Ruben Van de Velde (Feb 05 2024 at 21:51):

At least for simp, it's fine, as long as it proves the (sub)goal. We don't like proofs that do simp; some more work that depends on the exact goal that simp left

Connor Gordon (Feb 07 2024 at 20:35):

I just finished the proof of Lemma 1 after the reductions at the beginning, so now it's time to actually implement those reductions! Getting to the single cover by taking unions seems simple enough, so I'm mainly wondering how to do the disjointifying part. I found Docs#Disjointed, but this seems to be collections of set indexed by the naturals, where I would want a collection of sets indexed by a Finset. Does there exist infrastructure to do this already in Mathlib, or should I attempt to do that myself (if it's the latter, is there a way to get an ordering on a Finset?)

Connor Gordon (Feb 09 2024 at 15:26):

Alright, I have implemented the taking unions step, barring some difficulties in proving that the unions do what I want. I now have a Borel cover for each natural number such that all of them agree on the sets indexed by F. I would like to disjointify them in some coherent way such that the disjointified versions also agree on the sets indexed by F. Any ideas on how to do this?

Connor Gordon (Feb 12 2024 at 15:57):

After some more thought, I think I know what I would like to do for the structure of the disjointifying, I just need some help on one step. I would like to place a linear ordering on F, perhaps by using `Finset.toList, and then define the Borel cover via the same method as is done is the Disjointed file. Is there a canonical way to put an ordering on a Finset in a way that's usable?
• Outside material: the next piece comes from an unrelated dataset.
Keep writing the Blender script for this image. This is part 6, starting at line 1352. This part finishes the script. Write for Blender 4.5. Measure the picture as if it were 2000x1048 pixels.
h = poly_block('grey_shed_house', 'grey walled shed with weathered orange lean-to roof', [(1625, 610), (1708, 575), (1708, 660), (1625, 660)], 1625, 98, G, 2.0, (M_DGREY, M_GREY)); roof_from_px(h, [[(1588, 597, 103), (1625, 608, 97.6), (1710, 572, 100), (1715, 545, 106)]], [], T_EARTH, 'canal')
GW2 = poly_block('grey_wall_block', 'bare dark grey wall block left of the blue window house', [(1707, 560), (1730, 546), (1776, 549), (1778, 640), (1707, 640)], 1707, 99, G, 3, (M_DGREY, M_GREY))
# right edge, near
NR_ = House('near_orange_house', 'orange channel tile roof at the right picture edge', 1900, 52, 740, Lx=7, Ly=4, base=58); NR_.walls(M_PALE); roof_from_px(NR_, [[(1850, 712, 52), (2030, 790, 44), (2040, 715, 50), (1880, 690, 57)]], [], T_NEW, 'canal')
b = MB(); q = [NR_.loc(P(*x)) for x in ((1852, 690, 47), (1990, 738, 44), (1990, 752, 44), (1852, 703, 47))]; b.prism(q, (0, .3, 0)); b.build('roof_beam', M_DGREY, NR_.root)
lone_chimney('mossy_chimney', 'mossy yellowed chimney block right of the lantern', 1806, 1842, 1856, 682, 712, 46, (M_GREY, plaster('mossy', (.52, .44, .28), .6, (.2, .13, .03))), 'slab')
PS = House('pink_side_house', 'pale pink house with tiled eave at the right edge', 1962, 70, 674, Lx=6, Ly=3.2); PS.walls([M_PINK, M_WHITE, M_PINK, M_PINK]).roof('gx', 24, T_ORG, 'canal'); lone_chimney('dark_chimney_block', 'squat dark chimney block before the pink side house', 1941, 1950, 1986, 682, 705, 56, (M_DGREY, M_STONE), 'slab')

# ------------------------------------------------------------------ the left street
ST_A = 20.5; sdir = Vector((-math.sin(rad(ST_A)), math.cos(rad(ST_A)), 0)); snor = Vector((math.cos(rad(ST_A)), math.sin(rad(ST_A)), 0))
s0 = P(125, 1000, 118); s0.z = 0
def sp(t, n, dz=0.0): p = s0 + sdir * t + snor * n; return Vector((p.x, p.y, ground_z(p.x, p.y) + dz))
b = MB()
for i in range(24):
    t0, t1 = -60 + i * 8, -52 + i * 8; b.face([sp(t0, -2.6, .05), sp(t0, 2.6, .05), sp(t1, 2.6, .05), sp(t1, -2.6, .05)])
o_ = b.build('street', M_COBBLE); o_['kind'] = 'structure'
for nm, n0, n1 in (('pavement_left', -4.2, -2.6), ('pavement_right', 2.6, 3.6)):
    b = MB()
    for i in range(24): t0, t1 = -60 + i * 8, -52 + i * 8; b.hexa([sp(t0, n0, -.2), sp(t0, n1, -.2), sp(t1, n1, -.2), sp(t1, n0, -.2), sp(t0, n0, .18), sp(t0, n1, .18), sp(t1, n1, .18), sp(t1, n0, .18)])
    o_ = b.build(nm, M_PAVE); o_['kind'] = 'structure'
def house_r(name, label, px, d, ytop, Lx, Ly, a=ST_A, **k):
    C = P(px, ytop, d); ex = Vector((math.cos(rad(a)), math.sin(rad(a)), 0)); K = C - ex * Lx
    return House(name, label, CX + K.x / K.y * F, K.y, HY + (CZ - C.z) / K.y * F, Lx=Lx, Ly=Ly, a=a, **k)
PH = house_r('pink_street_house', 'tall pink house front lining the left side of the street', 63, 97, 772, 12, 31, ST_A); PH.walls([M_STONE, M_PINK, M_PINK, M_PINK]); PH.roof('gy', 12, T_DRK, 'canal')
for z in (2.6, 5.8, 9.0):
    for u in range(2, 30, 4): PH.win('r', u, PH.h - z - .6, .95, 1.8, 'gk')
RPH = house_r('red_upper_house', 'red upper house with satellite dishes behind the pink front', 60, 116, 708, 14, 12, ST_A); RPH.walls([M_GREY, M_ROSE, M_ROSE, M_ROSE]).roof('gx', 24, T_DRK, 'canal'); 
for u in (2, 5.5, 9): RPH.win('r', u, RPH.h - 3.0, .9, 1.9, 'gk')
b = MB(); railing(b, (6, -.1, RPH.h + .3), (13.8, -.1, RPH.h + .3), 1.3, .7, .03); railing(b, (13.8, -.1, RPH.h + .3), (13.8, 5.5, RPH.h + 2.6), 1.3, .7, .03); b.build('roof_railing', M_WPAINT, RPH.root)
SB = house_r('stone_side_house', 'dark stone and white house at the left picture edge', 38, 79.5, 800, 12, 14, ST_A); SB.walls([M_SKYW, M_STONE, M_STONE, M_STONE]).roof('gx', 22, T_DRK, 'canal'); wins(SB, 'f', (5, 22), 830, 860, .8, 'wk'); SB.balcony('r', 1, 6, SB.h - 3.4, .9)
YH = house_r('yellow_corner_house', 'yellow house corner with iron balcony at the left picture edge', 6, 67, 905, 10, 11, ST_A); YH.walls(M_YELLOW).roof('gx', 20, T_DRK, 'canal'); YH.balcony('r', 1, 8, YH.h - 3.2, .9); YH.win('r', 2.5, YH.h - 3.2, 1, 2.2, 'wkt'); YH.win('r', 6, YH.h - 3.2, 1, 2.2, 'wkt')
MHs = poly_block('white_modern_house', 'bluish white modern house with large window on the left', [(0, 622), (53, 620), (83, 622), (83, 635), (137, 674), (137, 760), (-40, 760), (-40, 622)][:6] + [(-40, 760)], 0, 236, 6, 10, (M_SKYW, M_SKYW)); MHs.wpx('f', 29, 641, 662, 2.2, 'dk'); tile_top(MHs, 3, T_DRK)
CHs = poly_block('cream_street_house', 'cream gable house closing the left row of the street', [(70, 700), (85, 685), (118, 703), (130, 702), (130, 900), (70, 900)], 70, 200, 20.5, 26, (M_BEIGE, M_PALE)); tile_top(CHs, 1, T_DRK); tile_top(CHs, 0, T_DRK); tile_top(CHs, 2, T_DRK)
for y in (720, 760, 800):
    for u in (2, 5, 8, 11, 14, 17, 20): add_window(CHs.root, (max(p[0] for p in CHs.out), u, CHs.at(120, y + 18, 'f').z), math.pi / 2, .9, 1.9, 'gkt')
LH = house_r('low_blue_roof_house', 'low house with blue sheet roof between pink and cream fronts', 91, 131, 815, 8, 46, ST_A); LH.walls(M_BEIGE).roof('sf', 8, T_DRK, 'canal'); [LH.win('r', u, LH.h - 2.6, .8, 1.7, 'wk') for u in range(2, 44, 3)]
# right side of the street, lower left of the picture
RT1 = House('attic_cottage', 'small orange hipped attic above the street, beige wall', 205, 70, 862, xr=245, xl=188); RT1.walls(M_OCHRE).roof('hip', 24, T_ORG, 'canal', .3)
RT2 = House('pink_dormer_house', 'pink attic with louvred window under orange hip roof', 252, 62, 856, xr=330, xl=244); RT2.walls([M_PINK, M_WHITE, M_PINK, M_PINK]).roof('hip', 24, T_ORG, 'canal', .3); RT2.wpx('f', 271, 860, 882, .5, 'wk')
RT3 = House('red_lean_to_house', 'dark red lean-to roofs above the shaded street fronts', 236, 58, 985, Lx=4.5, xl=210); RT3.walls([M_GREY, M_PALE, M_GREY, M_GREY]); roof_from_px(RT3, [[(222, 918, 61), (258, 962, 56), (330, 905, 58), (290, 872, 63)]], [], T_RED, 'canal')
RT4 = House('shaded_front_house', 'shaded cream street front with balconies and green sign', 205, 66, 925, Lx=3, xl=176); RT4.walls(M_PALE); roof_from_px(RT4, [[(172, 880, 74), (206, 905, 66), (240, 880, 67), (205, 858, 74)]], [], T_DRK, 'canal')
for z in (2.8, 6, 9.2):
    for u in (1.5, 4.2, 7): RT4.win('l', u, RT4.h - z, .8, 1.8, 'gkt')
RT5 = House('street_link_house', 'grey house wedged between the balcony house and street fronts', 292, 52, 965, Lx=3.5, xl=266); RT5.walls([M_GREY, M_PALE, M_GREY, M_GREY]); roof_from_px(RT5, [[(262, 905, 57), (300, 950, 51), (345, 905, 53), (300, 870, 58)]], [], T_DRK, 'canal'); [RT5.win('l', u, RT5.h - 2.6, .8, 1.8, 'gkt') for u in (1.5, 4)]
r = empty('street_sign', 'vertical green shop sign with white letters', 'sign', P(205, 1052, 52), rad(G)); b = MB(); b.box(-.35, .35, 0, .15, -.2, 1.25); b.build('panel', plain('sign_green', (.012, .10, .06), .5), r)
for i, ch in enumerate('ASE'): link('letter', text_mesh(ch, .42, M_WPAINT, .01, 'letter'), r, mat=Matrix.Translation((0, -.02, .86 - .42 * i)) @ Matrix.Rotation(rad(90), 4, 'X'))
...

I might also need to induct on it to prove the sets are Borel, so if that's possible that would be fantastic.

Felix Weilacher (Feb 15 2024 at 14:30):

I don't understand why you want to disjointify in this proof

Connor Gordon (Feb 15 2024 at 17:56):

You know, now that you mention it, you're right. I never stopped to think whether that partition statement was necessary. All I needed was that the sets for V n and W n were disjoint from the sets for all the Cs, and that's much easier to work with (and I just finished doing it). Thank you for the sanity check!